Role of severe plastic deformation on the formation of nanograins and nano-sized precipitates in Fe–Ni–Mn steel

In this research, the effect of severe plastic deformation (SPD) on the formation of nano-scaled grains and precipitation of nano-sized particles which consequently control mechanical properties of Fe–Ni–Mn alloy was investigated. Fe–Ni–Mn martensitic steels show excellent age hardenability but suffer from embrittlement after aging. Discontinuous coarsening of grain boundary precipitates, resulting in the formation of precipitate free zone (PFZ) along prior austenite grain boundaries, has been found as the main source of embrittlement in the previous studies. In this paper, severe plastic deformation has been carried out on the Fe–10Ni–7Mn steel to improve its mechanical properties. It is found that substantial improvement of tensile properties in cold-rolled steels occurs at thickness reductions larger than 60% where formation of ultrafine grains is realized. According to transmission electron microscopy (TEM) observations, formation of nano-scaled grains less than 100 nm along with the copious precipitation of nanometer-sized precipitates take place in the severely-deformed steels.

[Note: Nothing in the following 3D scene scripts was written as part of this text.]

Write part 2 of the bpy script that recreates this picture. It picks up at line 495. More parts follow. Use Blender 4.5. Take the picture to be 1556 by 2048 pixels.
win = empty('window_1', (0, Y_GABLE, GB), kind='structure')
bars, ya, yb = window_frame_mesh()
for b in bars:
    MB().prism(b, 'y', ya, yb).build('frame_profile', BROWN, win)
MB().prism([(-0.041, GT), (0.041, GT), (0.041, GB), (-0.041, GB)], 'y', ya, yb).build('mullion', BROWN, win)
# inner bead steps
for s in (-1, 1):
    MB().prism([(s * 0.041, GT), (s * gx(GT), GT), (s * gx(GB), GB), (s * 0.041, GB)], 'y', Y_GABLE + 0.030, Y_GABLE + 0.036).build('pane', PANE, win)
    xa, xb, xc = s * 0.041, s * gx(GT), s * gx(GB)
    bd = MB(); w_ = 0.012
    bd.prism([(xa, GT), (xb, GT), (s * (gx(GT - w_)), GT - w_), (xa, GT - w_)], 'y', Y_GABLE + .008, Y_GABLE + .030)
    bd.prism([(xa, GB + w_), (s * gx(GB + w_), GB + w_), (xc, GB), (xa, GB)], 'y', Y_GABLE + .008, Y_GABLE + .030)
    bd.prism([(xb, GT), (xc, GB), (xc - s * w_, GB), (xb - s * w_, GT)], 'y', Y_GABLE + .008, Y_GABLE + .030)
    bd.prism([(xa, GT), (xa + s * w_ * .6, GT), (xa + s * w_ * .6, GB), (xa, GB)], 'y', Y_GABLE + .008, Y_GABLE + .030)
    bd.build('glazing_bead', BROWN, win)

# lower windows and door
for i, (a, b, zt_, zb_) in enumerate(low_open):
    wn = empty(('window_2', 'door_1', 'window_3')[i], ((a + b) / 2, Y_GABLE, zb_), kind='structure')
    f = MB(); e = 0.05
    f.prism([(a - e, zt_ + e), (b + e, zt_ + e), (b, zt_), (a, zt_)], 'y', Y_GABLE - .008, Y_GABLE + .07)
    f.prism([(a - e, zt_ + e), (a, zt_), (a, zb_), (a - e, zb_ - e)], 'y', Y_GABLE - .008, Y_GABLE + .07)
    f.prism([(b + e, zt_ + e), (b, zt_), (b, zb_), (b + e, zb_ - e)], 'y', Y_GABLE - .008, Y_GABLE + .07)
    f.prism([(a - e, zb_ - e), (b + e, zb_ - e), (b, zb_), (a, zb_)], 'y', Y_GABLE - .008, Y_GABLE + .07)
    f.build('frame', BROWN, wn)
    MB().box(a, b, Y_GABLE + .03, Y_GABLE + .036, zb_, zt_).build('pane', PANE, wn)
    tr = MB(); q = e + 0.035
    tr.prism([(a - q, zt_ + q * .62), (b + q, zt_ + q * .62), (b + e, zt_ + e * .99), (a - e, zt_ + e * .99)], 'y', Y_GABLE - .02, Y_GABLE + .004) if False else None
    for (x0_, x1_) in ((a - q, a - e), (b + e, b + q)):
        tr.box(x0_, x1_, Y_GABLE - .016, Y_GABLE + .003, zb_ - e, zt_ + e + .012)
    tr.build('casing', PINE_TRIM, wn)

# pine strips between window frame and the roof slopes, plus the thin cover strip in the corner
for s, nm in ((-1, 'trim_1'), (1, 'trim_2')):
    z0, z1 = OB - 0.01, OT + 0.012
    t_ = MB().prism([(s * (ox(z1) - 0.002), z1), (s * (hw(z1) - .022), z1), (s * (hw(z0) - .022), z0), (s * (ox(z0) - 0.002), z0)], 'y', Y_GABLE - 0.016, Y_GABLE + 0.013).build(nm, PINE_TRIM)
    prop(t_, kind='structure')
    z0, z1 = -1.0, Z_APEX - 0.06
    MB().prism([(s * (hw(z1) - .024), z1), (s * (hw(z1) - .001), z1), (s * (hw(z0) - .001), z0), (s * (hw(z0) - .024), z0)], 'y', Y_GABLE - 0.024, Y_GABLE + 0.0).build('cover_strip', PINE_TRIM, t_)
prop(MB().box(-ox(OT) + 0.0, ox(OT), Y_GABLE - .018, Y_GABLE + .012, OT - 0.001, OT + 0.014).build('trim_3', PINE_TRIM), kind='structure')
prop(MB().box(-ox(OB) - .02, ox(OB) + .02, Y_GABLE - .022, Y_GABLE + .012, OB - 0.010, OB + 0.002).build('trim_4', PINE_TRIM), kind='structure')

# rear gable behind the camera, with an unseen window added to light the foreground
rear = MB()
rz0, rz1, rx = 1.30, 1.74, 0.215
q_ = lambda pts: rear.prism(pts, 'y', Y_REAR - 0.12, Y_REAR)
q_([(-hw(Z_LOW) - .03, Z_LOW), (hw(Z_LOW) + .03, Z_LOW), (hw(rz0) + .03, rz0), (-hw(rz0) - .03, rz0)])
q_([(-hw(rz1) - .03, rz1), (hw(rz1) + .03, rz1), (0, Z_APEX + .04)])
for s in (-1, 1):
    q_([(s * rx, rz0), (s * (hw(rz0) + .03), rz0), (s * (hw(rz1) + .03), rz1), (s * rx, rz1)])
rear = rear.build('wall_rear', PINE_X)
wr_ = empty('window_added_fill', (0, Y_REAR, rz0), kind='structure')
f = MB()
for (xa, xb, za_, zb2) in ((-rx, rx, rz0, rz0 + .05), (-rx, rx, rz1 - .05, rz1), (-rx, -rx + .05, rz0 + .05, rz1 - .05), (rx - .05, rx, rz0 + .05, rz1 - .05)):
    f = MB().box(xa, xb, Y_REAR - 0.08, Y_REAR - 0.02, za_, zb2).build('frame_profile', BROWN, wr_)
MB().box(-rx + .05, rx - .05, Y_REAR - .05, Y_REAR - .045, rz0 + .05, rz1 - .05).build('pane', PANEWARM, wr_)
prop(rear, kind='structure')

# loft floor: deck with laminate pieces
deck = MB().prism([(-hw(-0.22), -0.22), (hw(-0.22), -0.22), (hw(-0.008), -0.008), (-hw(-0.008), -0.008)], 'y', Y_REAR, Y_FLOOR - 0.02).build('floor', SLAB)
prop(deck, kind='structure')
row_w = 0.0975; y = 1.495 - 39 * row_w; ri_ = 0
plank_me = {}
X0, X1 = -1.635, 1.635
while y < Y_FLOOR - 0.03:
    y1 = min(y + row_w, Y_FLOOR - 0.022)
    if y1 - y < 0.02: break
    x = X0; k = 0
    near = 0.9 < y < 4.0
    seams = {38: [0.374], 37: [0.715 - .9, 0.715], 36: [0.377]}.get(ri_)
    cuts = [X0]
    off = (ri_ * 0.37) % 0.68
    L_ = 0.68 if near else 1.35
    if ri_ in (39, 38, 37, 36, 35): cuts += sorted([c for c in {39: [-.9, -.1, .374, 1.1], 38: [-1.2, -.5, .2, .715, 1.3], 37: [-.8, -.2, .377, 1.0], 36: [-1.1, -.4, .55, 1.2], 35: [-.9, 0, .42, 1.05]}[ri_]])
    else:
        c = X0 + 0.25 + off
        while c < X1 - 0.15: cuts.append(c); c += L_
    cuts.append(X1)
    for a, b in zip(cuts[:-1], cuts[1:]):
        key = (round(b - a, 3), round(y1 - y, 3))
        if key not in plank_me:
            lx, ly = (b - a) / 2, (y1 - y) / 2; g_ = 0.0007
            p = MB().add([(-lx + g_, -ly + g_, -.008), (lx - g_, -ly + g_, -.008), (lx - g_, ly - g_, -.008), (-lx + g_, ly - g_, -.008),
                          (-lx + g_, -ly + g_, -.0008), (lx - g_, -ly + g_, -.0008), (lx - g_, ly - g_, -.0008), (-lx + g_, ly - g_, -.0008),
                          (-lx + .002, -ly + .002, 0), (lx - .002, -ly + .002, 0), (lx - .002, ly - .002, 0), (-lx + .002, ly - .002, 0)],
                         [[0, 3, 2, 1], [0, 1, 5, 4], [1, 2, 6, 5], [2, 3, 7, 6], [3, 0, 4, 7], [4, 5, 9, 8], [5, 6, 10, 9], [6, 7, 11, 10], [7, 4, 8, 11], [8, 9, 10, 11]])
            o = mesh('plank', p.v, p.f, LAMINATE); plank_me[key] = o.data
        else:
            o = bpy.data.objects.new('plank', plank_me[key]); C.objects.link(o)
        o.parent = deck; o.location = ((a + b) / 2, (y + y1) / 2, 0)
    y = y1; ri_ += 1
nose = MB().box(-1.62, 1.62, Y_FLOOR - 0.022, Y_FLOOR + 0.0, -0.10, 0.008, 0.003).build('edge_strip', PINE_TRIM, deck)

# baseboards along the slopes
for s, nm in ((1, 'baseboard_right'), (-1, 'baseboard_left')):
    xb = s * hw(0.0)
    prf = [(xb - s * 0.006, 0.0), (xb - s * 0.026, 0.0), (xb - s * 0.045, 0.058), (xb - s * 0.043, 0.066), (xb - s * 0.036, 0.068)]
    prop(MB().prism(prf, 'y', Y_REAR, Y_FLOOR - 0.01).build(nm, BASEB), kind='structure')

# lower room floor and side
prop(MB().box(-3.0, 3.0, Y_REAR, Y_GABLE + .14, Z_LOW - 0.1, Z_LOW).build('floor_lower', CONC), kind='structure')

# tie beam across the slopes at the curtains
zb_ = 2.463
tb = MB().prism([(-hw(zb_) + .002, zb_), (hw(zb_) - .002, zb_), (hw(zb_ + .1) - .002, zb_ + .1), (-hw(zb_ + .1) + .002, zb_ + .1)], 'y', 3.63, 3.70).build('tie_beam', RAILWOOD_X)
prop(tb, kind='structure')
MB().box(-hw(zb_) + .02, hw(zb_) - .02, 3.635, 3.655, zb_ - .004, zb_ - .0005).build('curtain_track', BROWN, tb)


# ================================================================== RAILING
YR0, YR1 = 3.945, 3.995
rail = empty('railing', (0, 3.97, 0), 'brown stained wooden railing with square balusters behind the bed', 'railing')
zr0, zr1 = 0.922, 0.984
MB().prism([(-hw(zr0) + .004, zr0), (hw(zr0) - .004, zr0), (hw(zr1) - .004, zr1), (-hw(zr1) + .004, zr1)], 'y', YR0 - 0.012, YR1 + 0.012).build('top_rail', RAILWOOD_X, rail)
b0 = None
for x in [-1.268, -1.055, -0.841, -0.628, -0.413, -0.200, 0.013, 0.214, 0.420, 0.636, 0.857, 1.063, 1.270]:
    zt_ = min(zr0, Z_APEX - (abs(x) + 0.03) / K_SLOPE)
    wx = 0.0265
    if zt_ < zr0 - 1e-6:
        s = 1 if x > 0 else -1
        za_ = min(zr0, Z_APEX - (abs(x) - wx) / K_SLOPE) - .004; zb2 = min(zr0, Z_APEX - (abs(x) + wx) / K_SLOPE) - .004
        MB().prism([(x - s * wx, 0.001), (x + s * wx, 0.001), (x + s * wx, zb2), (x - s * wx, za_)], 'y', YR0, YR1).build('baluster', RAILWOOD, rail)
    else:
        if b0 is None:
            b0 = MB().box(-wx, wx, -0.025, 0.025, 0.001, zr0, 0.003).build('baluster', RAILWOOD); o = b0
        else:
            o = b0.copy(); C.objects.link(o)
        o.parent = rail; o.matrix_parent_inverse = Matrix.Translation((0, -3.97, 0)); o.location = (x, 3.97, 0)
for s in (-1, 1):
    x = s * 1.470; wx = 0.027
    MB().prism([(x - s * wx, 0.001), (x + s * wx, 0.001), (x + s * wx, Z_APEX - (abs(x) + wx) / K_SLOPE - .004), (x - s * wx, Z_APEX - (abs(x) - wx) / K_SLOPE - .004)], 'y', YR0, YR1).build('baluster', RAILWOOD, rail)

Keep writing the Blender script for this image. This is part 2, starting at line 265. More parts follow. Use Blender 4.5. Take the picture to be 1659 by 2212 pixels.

► Fe–10Ni–7Mn (wt.%) martensitic steel is a member of ultrahigh strength steels. ► It has good ductility in as – annealed condition but shows embrittleness after aging. ► In this study, cold rolling and equal-channel angular pressing (ECAP) were applied. ► After 60% cold rolling and aging, enhanced tensile properties were obtained. ► Reverse martensitic transformation occurred while deformation by cold rolling.